Not to Nick though: ‘For the life of me I still don’t know what is the question we’re supposed to be putting to the British people because we don’t know what we’re reacting to in terms of the further integration of the eurozone.’

You have to admire Nick’s self-restraint. He could have said that we can’t pop the question because we don’t yet know who’ll win next year’s Wimbledon, who Angelina Jolie’s next husband will be, and why a chicken crosses the road. But then, as a statesman, he sees things beyond the reach of us simpletons.

We, the simpletons that is, might suggest that the question to ‘be putting to the British people’ is quite straightforward: do you want to stay in the EU or get out?
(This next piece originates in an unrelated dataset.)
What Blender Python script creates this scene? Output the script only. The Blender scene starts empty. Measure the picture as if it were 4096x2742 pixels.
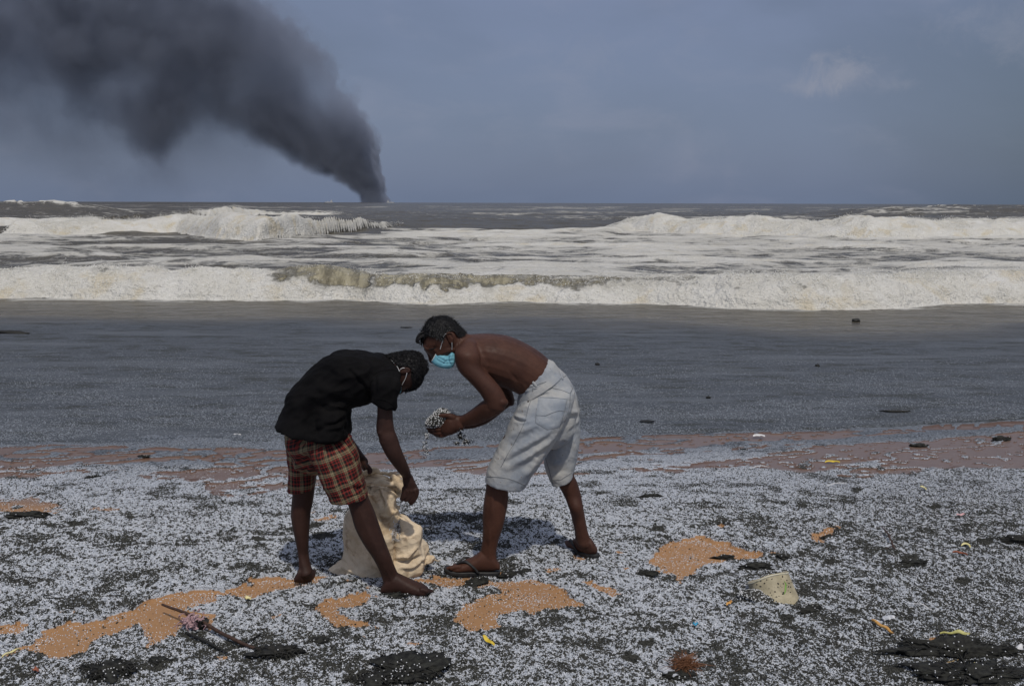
import bpy, bmesh, math, random
import numpy as np
from mathutils import Vector, Matrix
from mathutils.bvhtree import BVHTree

S = bpy.context.scene
C = S.collection
rng = np.random.default_rng(7)
random.seed(7)

# ------------------------------------------------------------------ camera
CAM_H = 1.75
FPX = 35.0 / 36.0 * 4096
PITCH = math.atan((1371 - 811) / FPX)
ROLL = 0.0030
fwd = np.array([0, math.cos(PITCH), -math.sin(PITCH)])
rt0 = np.array([1.0, 0, 0]); up0 = np.array([0, math.sin(PITCH), math.cos(PITCH)])
rt = rt0 * math.cos(ROLL) + up0 * math.sin(ROLL)
up = up0 * math.cos(ROLL) - rt0 * math.sin(ROLL)
CAM = np.array([0, 0, CAM_H])
cam_d = bpy.data.cameras.new('camera'); cam = bpy.data.objects.new('camera', cam_d); C.objects.link(cam)
cam_d.lens = 35; cam_d.sensor_width = 36; cam_d.clip_start = 0.05; cam_d.clip_end = 60000
M = Matrix(((rt[0], up[0], -fwd[0], 0), (rt[1], up[1], -fwd[1], 0), (rt[2], up[2], -fwd[2], CAM_H), (0, 0, 0, 1)))
cam.matrix_world = M
S.camera = cam

# ------------------------------------------------------------------ light
SUN_EL, SUN_AZ = 56, 14          # azimuth: degrees to the right of straight behind the camera
sun_d = bpy.data.lights.new('sun', 'SUN'); sun = bpy.data.objects.new('sun', sun_d); C.objects.link(sun)
sun_d.energy = 2.0; sun_d.angle = math.radians(1.6); sun_d.color = (1.0, 0.93, 0.83)
sdir = Vector((math.sin(math.radians(SUN_AZ)) * math.cos(math.radians(SUN_EL)),
               -math.cos(math.radians(SUN_AZ)) * math.cos(math.radians(SUN_EL)), math.sin(math.radians(SUN_EL))))
sun.rotation_euler = sdir.to_track_quat('Z', 'Y').to_euler()
sun.location = (6, -12, 20)

S.view_settings.view_transform = 'Standard'; S.view_settings.look = 'None'
S.view_settings.exposure = 0; S.view_settings.gamma = 1; S.view_settings.use_curve_mapping = False
S.cycles.max_bounces = 6; S.cycles.diffuse_bounces = 3; S.cycles.glossy_bounces = 3
S.cycles.transmission_bounces = 4; S.cycles.volume_bounces = 1; S.cycles.transparent_max_bounces = 6
S.cycles.volume_step_rate = 0.28; S.cycles.volume_max_steps = 256
S.cycles.use_denoising = True

# ------------------------------------------------------------------ node helper
class N:
    def __init__(s, tree): s.t = tree
    def n(s, typ, props=None, **inp):
        nd = s.t.nodes.new(typ)
        for k, v in (props or {}).items(): setattr(nd, k, v)
        for k, v in inp.items():
            key = k.replace('_', ' ')
            s.set(nd, key if key in nd.inputs else int(k[1:]) if k[1:].isdigit() else key, v)
        return nd
    def set(s, nd, key, v):
        i = nd.inputs[key]
        if isinstance(v, bpy.types.NodeSocket): s.t.links.new(v, i)
        elif isinstance(v, bpy.types.Node): s.t.links.new(v.outputs[0], i)
        else: i.default_value = v
    def math(s, op, a, b=0.0, c=None, clamp=False):
        nd = s.t.nodes.new('ShaderNodeMath'); nd.operation = op; nd.use_clamp = clamp
        s.set(nd, 0, a); s.set(nd, 1, b)
        if c is not None: s.set(nd, 2, c)
        return nd.outputs[0]
    def vmath(s, op, a, b=(0, 0, 0)):
        nd = s.t.nodes.new('ShaderNodeVectorMath'); nd.operation = op
        s.set(nd, 0, a)
        if op == 'SCALE': s.set(nd, 'Scale', b)
        else: s.set(nd, 1, b)
        return nd.outputs[0]
    def mix(s, f, a, b, mode='MIX'):
        nd = s.t.nodes.new('ShaderNodeMix'); nd.data_type = 'RGBA'; nd.blend_type = mode
        s.set(nd, 0, f); s.set(nd, 6, a); s.set(nd, 7, b)
        return nd.outputs[2]
    def rng(s, v, a, b, c=0.0, d=1.0, smooth=True):
        nd = s.t.nodes.new('ShaderNodeMapRange'); nd.interpolation_type = 'SMOOTHSTEP' if smooth else 'LINEAR'
        s.set(nd, 0, v); s.set(nd, 1, a); s.set(nd, 2, b); s.set(nd, 3, c); s.set(nd, 4, d)
        return nd.outputs[0]
    def noise(s, vec, scale, detail=3, rough=0.55, dist=0.0, out=0):
        nd = s.t.nodes.new('ShaderNodeTexNoise')
        if vec is not None: s.set(nd, 'Vector', vec)
        s.set(nd, 'Scale', scale); s.set(nd, 'Detail', detail); s.set(nd, 'Roughness', rough); s.set(nd, 'Distortion', dist)
        return nd.outputs[out]
    def vor(s, vec, scale, feature='F1', out='Distance', rand=1.0):
        nd = s.t.nodes.new('ShaderNodeTexVoronoi'); nd.feature = feature
        if vec is not None: s.set(nd, 'Vector', vec)
        s.set(nd, 'Scale', scale); s.set(nd, 'Randomness', rand)
        return nd.outputs[out]
    def attr(s, name, out=2, typ='GEOMETRY'):
        nd = s.t.nodes.new('ShaderNodeAttribute'); nd.attribute_name = name; nd.attribute_type = typ
        return nd.outputs[out]
    def pos(s):
        return s.t.nodes.new('ShaderNodeNewGeometry').outputs['Position']
    def ramp(s, f, stops, interp='LINEAR'):
        nd = s.t.nodes.new('ShaderNodeValToRGB'); r = nd.color_ramp; r.interpolation = interp
        while len(r.elements) > 1: r.elements.remove(r.elements[-1])
        r.elements[0].position = stops[0][0]; r.elements[0].color = (*stops[0][1], 1)
        for p, c in stops[1:]:
            e = r.elements.new(p); e.color = (*c, 1)
        s.set(nd, 0, f)
        return nd.outputs[0]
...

Moreover, we may even say that this question has nothing whatsoever to do with ‘the further integration of the eurozone’. After all, we’re not in that zone yet, even though Nick would desperately want us to be, so its integration or disintegration shouldn’t be a concern of ours.

What we ought to be ‘reacting’ to isn’t the vicissitudes of euro juggling but the systematic destruction of Britain’s ancient constitution, the reversal of her entire political history – all for the nonexistent economic benefits of belonging to an utterly corrupt and ultimately unworkable setup.

But that’s the simpleton in me talking. Nick has his own, unimpeachable, take on British political history: ‘It would be a dramatic reversal of not just decades but centuries of British engagement and leadership if we were to suddenly back ourselves out of the whole enterprise, but it would also in my view have a very detrimental effect on the balance of opinion, the balance of debate in the rest of Europe.’

Personally, I lose little sleep over ‘the balance of debate in the rest of Europe’, but then my interests are shamefully parochial. Nick, on the other hand, thinks in universal categories, as befits a man whose giant intellect has just overturned several centuries’ worth of historical and political science.

He must be credited with the startling discovery that over ‘not just decades but centuries’ Britain’s foreign policy has been dedicated to becoming integrated with continental Europe. Less accomplished minds have always been given to the misapprehension that exactly the opposite has been the case.

Admittedly, Edward III at Crécy and Henry V at Agincourt did seek ‘engagement’ first and ‘leadership’, or rather conquest, second. However, until Nick’s contribution, their efforts hadn’t been seen for what they so obviously were: attempts to dissolve England in a federation of European states.

Thanks to Nick, we can see these men as the true pan-Europeans they really were. And even Wellington and Nelson, to say nothing of ‘Bomber’ Harris, can now be divested of the eurosceptic stigma previously attached to them. If Nick’s scholarship doesn’t call for elevation to the Royal Society, I don’t know what does.

But this would indeed be ‘putting the cart before the horse’, and I apologise for having misread Nick’s original phrase earlier. The Royal Society can wait – let’s get him appointed European Commissioner first.